====== Source excerpt

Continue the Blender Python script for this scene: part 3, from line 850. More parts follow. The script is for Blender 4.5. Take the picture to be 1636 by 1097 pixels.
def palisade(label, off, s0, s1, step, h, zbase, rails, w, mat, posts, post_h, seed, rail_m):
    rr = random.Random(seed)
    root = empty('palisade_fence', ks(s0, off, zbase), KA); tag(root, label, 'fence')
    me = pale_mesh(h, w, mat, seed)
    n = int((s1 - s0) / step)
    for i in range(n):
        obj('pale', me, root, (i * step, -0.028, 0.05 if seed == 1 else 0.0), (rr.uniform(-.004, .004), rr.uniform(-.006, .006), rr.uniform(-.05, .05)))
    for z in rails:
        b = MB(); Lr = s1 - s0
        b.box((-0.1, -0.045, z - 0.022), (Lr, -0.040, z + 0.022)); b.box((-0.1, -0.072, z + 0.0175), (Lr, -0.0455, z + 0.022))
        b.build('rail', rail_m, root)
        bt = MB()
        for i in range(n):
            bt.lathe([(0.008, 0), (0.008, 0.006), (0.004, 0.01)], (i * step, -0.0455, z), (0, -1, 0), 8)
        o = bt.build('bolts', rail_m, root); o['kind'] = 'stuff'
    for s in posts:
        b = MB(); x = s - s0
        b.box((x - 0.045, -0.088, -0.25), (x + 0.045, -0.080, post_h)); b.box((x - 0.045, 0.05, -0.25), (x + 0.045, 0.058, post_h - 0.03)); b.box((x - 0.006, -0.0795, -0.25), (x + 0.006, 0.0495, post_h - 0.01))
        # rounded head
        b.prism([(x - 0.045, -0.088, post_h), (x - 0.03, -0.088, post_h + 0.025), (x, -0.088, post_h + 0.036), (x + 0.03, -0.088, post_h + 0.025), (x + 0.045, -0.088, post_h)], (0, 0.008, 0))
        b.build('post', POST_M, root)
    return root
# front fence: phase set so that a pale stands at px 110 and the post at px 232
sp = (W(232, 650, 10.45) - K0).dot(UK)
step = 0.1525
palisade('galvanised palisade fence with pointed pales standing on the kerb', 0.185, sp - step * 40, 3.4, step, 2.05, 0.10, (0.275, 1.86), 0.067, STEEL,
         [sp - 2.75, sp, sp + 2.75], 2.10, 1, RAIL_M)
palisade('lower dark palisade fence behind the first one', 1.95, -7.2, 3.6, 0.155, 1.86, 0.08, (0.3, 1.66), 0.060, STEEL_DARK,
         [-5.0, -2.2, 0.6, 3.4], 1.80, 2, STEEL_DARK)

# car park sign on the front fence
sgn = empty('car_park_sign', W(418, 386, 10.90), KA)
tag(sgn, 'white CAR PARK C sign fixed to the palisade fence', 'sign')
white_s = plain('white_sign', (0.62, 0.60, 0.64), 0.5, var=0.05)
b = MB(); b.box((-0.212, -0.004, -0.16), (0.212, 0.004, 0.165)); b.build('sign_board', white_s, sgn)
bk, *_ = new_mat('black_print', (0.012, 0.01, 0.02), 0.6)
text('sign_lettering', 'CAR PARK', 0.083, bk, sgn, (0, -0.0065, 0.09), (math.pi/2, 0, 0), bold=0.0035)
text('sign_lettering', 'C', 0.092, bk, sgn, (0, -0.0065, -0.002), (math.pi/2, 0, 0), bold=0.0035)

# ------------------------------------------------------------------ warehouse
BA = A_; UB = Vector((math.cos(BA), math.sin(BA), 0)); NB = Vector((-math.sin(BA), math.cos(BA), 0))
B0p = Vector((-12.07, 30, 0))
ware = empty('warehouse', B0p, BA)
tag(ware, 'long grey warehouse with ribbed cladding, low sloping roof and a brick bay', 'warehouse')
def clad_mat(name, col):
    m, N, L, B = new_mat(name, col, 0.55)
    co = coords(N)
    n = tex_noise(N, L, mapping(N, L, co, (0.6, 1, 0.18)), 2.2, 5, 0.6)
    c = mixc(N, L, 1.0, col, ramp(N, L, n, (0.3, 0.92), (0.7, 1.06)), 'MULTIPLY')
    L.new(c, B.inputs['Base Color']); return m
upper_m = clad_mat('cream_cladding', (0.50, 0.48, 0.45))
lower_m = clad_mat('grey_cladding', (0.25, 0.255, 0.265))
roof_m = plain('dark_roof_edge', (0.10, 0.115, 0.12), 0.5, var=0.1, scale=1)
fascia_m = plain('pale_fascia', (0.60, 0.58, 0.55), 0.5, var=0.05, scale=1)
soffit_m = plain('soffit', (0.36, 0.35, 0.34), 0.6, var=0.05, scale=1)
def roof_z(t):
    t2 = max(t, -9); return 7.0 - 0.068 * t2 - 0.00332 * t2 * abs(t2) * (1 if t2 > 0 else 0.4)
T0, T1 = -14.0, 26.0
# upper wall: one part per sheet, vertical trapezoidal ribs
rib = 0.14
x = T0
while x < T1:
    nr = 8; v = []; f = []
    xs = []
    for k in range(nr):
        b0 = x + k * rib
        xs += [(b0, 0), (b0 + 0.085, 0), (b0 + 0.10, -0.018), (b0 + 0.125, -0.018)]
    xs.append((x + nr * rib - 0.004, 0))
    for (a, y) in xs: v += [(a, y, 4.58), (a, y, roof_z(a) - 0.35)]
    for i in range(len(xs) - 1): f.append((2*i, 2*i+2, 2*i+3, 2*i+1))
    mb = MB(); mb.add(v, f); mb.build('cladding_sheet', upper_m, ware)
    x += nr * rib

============

Extract the full listing and reproduce each line exactly.

Continue the Blender Python script for this scene: part 3, from line 850. More parts follow. The script is for Blender 4.5. Take the picture to be 1636 by 1097 pixels.
def palisade(label, off, s0, s1, step, h, zbase, rails, w, mat, posts, post_h, seed, rail_m):
    rr = random.Random(seed)
    root = empty('palisade_fence', ks(s0, off, zbase), KA); tag(root, label, 'fence')
    me = pale_mesh(h, w, mat, seed)
    n = int((s1 - s0) / step)
    for i in range(n):
        obj('pale', me, root, (i * step, -0.028, 0.05 if seed == 1 else 0.0), (rr.uniform(-.004, .004), rr.uniform(-.006, .006), rr.uniform(-.05, .05)))
    for z in rails:
        b = MB(); Lr = s1 - s0
        b.box((-0.1, -0.045, z - 0.022), (Lr, -0.040, z + 0.022)); b.box((-0.1, -0.072, z + 0.0175), (Lr, -0.0455, z + 0.022))
        b.build('rail', rail_m, root)
        bt = MB()
        for i in range(n):
            bt.lathe([(0.008, 0), (0.008, 0.006), (0.004, 0.01)], (i * step, -0.0455, z), (0, -1, 0), 8)
        o = bt.build('bolts', rail_m, root); o['kind'] = 'stuff'
    for s in posts:
        b = MB(); x = s - s0
        b.box((x - 0.045, -0.088, -0.25), (x + 0.045, -0.080, post_h)); b.box((x - 0.045, 0.05, -0.25), (x + 0.045, 0.058, post_h - 0.03)); b.box((x - 0.006, -0.0795, -0.25), (x + 0.006, 0.0495, post_h - 0.01))
        # rounded head
        b.prism([(x - 0.045, -0.088, post_h), (x - 0.03, -0.088, post_h + 0.025), (x, -0.088, post_h + 0.036), (x + 0.03, -0.088, post_h + 0.025), (x + 0.045, -0.088, post_h)], (0, 0.008, 0))
        b.build('post', POST_M, root)
    return root
# front fence: phase set so that a pale stands at px 110 and the post at px 232
sp = (W(232, 650, 10.45) - K0).dot(UK)
step = 0.1525
palisade('galvanised palisade fence with pointed pales standing on the kerb', 0.185, sp - step * 40, 3.4, step, 2.05, 0.10, (0.275, 1.86), 0.067, STEEL,
         [sp - 2.75, sp, sp + 2.75], 2.10, 1, RAIL_M)
palisade('lower dark palisade fence behind the first one', 1.95, -7.2, 3.6, 0.155, 1.86, 0.08, (0.3, 1.66), 0.060, STEEL_DARK,
         [-5.0, -2.2, 0.6, 3.4], 1.80, 2, STEEL_DARK)

# car park sign on the front fence
sgn = empty('car_park_sign', W(418, 386, 10.90), KA)
tag(sgn, 'white CAR PARK C sign fixed to the palisade fence', 'sign')
white_s = plain('white_sign', (0.62, 0.60, 0.64), 0.5, var=0.05)
b = MB(); b.box((-0.212, -0.004, -0.16), (0.212, 0.004, 0.165)); b.build('sign_board', white_s, sgn)
bk, *_ = new_mat('black_print', (0.012, 0.01, 0.02), 0.6)
text('sign_lettering', 'CAR PARK', 0.083, bk, sgn, (0, -0.0065, 0.09), (math.pi/2, 0, 0), bold=0.0035)
text('sign_lettering', 'C', 0.092, bk, sgn, (0, -0.0065, -0.002), (math.pi/2, 0, 0), bold=0.0035)

# ------------------------------------------------------------------ warehouse
BA = A_; UB = Vector((math.cos(BA), math.sin(BA), 0)); NB = Vector((-math.sin(BA), math.cos(BA), 0))
B0p = Vector((-12.07, 30, 0))
ware = empty('warehouse', B0p, BA)
tag(ware, 'long grey warehouse with ribbed cladding, low sloping roof and a brick bay', 'warehouse')
def clad_mat(name, col):
    m, N, L, B = new_mat(name, col, 0.55)
    co = coords(N)
    n = tex_noise(N, L, mapping(N, L, co, (0.6, 1, 0.18)), 2.2, 5, 0.6)
    c = mixc(N, L, 1.0, col, ramp(N, L, n, (0.3, 0.92), (0.7, 1.06)), 'MULTIPLY')
    L.new(c, B.inputs['Base Color']); return m
upper_m = clad_mat('cream_cladding', (0.50, 0.48, 0.45))
lower_m = clad_mat('grey_cladding', (0.25, 0.255, 0.265))
roof_m = plain('dark_roof_edge', (0.10, 0.115, 0.12), 0.5, var=0.1, scale=1)
fascia_m = plain('pale_fascia', (0.60, 0.58, 0.55), 0.5, var=0.05, scale=1)
soffit_m = plain('soffit', (0.36, 0.35, 0.34), 0.6, var=0.05, scale=1)
def roof_z(t):
    t2 = max(t, -9); return 7.0 - 0.068 * t2 - 0.00332 * t2 * abs(t2) * (1 if t2 > 0 else 0.4)
T0, T1 = -14.0, 26.0
# upper wall: one part per sheet, vertical trapezoidal ribs
rib = 0.14
x = T0
while x < T1:
    nr = 8; v = []; f = []
    xs = []
    for k in range(nr):
        b0 = x + k * rib
        xs += [(b0, 0), (b0 + 0.085, 0), (b0 + 0.10, -0.018), (b0 + 0.125, -0.018)]
    xs.append((x + nr * rib - 0.004, 0))
    for (a, y) in xs: v += [(a, y, 4.58), (a, y, roof_z(a) - 0.35)]
    for i in range(len(xs) - 1): f.append((2*i, 2*i+2, 2*i+3, 2*i+1))
    mb = MB(); mb.add(v, f); mb.build('cladding_sheet', upper_m, ware)
    x += nr * rib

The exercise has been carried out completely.